-- START Source material --

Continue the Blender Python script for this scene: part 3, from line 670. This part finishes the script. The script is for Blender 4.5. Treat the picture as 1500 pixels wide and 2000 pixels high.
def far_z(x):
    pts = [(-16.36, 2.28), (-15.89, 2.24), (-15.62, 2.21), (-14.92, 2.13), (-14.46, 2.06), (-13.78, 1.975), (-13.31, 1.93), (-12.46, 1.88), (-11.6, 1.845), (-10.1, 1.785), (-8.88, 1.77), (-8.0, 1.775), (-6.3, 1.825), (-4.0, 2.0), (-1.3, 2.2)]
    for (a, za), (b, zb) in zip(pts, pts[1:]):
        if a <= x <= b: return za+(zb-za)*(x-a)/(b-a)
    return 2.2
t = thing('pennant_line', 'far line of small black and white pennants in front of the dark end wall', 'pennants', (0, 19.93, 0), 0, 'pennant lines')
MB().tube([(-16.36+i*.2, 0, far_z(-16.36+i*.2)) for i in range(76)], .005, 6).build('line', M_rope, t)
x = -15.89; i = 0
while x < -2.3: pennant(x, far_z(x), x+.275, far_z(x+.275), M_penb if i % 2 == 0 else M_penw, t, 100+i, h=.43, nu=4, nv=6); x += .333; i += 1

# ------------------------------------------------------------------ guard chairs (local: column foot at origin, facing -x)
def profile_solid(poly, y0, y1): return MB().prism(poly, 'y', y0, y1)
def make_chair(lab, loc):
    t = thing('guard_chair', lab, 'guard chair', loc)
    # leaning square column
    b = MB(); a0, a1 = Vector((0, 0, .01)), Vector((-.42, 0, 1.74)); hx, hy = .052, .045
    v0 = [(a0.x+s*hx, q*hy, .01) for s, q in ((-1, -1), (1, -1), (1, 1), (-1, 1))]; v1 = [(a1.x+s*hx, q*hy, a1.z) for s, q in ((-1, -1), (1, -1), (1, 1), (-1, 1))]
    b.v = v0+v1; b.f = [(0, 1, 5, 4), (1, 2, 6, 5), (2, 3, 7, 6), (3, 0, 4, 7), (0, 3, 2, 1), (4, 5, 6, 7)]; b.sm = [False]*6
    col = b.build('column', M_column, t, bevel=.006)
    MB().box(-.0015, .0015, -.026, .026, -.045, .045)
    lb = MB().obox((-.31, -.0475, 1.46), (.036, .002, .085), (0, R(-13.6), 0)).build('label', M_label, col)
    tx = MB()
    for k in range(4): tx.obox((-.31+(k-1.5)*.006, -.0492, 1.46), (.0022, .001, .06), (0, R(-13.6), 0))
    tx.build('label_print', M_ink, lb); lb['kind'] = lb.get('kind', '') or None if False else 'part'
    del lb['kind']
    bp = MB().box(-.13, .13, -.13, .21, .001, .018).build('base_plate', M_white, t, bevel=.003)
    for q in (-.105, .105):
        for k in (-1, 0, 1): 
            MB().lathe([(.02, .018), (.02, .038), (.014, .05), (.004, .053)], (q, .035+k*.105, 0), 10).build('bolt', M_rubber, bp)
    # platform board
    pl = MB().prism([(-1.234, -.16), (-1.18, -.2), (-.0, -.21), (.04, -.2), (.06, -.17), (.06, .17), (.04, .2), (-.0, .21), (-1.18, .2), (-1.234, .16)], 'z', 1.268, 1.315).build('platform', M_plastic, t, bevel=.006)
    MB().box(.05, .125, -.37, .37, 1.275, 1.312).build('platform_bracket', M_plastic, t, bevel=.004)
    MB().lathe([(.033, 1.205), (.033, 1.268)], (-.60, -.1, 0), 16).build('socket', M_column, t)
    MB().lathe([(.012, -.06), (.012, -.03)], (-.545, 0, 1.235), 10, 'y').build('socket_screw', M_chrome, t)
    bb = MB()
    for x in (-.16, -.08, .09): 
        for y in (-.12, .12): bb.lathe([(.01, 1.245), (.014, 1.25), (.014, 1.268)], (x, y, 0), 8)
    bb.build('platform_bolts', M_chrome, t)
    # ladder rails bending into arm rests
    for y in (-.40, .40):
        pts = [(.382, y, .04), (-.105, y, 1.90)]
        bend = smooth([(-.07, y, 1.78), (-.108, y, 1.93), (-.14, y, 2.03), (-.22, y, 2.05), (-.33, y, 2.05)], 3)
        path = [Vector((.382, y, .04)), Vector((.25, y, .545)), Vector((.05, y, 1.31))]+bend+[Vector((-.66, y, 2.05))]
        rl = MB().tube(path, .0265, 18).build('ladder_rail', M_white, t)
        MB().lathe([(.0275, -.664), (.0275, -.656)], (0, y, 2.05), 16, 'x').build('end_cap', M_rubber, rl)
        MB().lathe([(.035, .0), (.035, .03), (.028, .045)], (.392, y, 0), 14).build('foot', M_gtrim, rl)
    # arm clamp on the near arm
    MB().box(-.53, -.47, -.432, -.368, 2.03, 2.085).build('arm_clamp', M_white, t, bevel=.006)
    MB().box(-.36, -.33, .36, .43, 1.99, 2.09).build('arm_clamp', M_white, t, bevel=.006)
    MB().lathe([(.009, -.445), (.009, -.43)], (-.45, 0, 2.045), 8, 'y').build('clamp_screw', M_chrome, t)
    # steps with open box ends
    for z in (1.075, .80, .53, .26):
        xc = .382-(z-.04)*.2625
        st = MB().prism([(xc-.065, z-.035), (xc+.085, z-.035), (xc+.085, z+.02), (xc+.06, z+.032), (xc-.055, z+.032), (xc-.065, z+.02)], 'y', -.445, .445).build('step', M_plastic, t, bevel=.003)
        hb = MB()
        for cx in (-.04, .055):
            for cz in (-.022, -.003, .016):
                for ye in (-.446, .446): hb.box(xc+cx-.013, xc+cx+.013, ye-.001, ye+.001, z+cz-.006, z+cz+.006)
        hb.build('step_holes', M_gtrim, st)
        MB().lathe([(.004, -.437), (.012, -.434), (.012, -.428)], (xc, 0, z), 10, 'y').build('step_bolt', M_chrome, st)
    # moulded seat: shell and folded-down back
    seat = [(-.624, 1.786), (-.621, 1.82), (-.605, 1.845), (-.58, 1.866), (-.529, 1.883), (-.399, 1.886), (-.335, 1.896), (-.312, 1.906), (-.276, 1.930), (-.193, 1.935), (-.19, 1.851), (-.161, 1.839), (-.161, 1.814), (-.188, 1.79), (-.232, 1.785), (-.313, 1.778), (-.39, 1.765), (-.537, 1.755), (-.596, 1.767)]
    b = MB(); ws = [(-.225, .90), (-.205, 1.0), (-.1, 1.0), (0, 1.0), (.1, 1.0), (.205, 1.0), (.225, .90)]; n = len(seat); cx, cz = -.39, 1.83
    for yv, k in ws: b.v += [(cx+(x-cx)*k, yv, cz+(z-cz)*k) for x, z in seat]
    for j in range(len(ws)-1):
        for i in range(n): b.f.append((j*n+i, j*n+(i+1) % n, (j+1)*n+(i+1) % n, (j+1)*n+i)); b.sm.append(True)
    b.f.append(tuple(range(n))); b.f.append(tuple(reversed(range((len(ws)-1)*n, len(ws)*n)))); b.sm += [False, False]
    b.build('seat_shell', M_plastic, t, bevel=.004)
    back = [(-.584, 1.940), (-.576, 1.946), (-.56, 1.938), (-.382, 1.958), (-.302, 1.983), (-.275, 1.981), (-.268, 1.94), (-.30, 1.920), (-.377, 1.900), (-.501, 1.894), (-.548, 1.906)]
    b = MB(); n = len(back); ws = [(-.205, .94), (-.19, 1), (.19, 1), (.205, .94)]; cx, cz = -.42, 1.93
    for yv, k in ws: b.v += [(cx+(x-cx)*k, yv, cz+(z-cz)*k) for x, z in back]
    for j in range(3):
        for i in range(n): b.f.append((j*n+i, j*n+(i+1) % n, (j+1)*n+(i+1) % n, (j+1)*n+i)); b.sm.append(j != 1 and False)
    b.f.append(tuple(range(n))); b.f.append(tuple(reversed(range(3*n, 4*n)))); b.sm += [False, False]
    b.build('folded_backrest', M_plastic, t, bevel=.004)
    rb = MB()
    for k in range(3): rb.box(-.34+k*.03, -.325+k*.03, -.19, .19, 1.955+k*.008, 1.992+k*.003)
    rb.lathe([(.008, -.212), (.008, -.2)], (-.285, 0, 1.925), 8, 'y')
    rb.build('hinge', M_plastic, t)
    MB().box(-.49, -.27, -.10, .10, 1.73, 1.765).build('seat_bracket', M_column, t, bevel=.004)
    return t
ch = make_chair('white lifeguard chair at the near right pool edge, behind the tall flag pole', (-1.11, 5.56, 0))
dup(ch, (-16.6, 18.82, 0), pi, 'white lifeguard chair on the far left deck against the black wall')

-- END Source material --

● **Given exercise**
Look at the material above and copy, word for word, its lines from the first through the one containing "x += .333; i += 1".

● **Answer to the task**
Continue the Blender Python script for this scene: part 3, from line 670. This part finishes the script. The script is for Blender 4.5. Treat the picture as 1500 pixels wide and 2000 pixels high.
def far_z(x):
    pts = [(-16.36, 2.28), (-15.89, 2.24), (-15.62, 2.21), (-14.92, 2.13), (-14.46, 2.06), (-13.78, 1.975), (-13.31, 1.93), (-12.46, 1.88), (-11.6, 1.845), (-10.1, 1.785), (-8.88, 1.77), (-8.0, 1.775), (-6.3, 1.825), (-4.0, 2.0), (-1.3, 2.2)]
    for (a, za), (b, zb) in zip(pts, pts[1:]):
        if a <= x <= b: return za+(zb-za)*(x-a)/(b-a)
    return 2.2
t = thing('pennant_line', 'far line of small black and white pennants in front of the dark end wall', 'pennants', (0, 19.93, 0), 0, 'pennant lines')
MB().tube([(-16.36+i*.2, 0, far_z(-16.36+i*.2)) for i in range(76)], .005, 6).build('line', M_rope, t)
x = -15.89; i = 0
while x < -2.3: pennant(x, far_z(x), x+.275, far_z(x+.275), M_penb if i % 2 == 0 else M_penw, t, 100+i, h=.43, nu=4, nv=6); x += .333; i += 1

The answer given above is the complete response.